As much as I enjoyed some of Tha Carter III, its impact on popular culture is very reminiscent of Hollywood. It smacks of people attempting to praise something lukewarm excessively as a means to make amends for not paying attention before, much how some receive an Oscar, almost as a make-up by the Academy for not recognizing them for a much better performance. Tha Carter III is Wayne's The Departed, while Tha Carter II, Dedication 2, and Da Drought 3 are more akin to Goodfellas and Casino. Now T.I. has his moment in the sun, moving 550K in his first week, which you stat geeks might note as being half of Weezy, but is also almost triple The Game, and nearly doubles Jeezy.

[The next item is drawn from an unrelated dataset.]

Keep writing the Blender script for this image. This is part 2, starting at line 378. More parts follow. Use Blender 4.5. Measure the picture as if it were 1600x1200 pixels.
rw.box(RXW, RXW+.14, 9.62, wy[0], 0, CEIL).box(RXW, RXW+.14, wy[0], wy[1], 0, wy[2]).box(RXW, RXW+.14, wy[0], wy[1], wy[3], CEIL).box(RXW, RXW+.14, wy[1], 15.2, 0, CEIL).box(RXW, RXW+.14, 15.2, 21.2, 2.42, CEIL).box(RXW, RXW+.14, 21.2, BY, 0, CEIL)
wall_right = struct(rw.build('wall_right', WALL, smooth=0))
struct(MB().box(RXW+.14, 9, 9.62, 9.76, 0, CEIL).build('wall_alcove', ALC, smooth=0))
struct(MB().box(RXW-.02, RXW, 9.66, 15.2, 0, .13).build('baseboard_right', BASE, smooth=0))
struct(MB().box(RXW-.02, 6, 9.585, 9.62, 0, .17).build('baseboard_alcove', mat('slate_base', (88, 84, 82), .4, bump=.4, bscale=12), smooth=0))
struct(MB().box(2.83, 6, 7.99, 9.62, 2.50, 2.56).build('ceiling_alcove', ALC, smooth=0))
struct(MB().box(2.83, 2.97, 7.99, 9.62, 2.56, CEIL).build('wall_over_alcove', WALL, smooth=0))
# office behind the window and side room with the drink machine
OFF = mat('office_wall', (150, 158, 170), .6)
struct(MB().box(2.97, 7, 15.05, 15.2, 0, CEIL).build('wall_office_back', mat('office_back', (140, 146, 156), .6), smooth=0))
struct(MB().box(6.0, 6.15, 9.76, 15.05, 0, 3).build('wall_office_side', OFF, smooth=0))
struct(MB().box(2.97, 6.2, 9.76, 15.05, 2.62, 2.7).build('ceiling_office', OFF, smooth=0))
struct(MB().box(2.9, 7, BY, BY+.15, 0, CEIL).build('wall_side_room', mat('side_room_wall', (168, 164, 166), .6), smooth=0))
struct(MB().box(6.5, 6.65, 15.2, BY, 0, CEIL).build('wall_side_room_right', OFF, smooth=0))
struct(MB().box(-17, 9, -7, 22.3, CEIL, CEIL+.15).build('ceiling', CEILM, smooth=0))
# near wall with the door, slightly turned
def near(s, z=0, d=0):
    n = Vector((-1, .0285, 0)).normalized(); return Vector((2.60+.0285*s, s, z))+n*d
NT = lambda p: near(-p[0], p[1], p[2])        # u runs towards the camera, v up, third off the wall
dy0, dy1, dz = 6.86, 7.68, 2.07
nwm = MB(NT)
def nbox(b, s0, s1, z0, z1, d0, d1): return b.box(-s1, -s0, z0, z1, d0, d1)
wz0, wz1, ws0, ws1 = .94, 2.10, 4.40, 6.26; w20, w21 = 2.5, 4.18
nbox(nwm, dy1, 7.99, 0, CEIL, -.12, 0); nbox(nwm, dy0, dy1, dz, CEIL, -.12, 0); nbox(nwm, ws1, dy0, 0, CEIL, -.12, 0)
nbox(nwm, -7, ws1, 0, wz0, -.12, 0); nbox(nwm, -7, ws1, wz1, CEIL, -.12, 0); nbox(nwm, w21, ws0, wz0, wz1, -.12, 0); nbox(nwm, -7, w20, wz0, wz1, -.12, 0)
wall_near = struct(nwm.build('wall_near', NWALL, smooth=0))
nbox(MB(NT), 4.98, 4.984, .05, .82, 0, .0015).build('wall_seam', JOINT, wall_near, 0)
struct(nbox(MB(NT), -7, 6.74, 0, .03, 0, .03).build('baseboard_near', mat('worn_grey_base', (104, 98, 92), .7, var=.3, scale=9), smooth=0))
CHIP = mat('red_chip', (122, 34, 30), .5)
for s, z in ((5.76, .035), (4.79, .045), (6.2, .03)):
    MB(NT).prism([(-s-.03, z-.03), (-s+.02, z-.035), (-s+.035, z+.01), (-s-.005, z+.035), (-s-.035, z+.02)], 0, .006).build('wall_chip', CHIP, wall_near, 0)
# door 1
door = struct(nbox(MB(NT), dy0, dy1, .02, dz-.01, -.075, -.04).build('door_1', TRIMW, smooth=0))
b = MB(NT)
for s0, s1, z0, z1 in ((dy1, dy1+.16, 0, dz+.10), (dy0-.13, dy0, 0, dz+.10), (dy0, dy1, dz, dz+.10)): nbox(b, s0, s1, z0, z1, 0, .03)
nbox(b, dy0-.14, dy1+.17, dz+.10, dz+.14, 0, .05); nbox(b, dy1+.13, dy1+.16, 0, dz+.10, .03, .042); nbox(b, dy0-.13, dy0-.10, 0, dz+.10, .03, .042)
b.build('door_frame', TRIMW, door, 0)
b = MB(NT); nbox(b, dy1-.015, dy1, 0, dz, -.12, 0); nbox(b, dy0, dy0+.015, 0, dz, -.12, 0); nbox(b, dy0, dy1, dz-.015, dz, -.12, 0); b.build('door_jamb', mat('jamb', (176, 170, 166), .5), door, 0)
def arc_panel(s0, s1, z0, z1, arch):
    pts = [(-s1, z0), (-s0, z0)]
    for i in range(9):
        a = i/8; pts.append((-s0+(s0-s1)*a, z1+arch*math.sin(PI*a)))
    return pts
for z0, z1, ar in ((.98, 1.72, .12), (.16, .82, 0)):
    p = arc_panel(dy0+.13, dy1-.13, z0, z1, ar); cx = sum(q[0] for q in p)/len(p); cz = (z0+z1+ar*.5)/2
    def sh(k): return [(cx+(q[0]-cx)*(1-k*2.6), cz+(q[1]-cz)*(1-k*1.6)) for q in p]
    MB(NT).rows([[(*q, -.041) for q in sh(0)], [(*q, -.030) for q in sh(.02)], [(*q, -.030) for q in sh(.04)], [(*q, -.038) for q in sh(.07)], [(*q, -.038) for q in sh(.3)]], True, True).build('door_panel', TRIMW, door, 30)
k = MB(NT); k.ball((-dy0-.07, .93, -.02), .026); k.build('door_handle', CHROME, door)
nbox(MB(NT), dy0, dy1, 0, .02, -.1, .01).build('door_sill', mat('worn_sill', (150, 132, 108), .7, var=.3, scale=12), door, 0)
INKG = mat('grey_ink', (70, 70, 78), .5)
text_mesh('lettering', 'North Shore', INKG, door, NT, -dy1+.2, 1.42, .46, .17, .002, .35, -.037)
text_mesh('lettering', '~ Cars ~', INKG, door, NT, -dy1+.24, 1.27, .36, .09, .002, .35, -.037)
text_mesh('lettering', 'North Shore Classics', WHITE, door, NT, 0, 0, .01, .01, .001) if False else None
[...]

Soon, we gear up for a star-studded fourth quarter, with Dr. Dre's Detox, Jay-Z's Blueprint 3, Kanye West's 808s & Heartbreak, Ludacris' Theater Of The Mind, Jadakiss' Kiss My Ass, 50 Cent's Before I Self Destruct, Scarface's Emeritus, and what the hell? We'll throw Rick Ross' Deeper Than Rap & Plies' The Realest in there for good measure. Theater Of The Mind & Emeritus already sound like winners from their leaked tracks, but the others sound spotty. Hov seems to be ready to come with it, as "Jockin' Jay-Z" and a "Swagger Like Us (Remix)" featuring Jeezy, Nas, and Dre 3K have me sold. 808's seems like it might very well suck, but I guess that's why we listen to the albums. Maybe I'll actually want to hear Kanye express his inner anguish through the majesty of AutoTune. My hope is that 50 wasn't lying on the "50 For President" freestyle and him, Em, and Dre really are all together making music and that he's about to "push the re-start button". By January, the modern view of the rap game will be all cleared up, as following the year of Jeezy, Weezy, and Tip (quoting Sickamore, the modern day Jay-Z, Big, and Nas), with the dropping of Kanye (arguably tied with Weezy as the biggest artist of the modern generation), Jay-Z (arguable G.O.A.T.), 50 Cent (the last major superstar of the big record sales era) and Dr. Dre (it's all been said before). I, for one, will have my popcorn ready.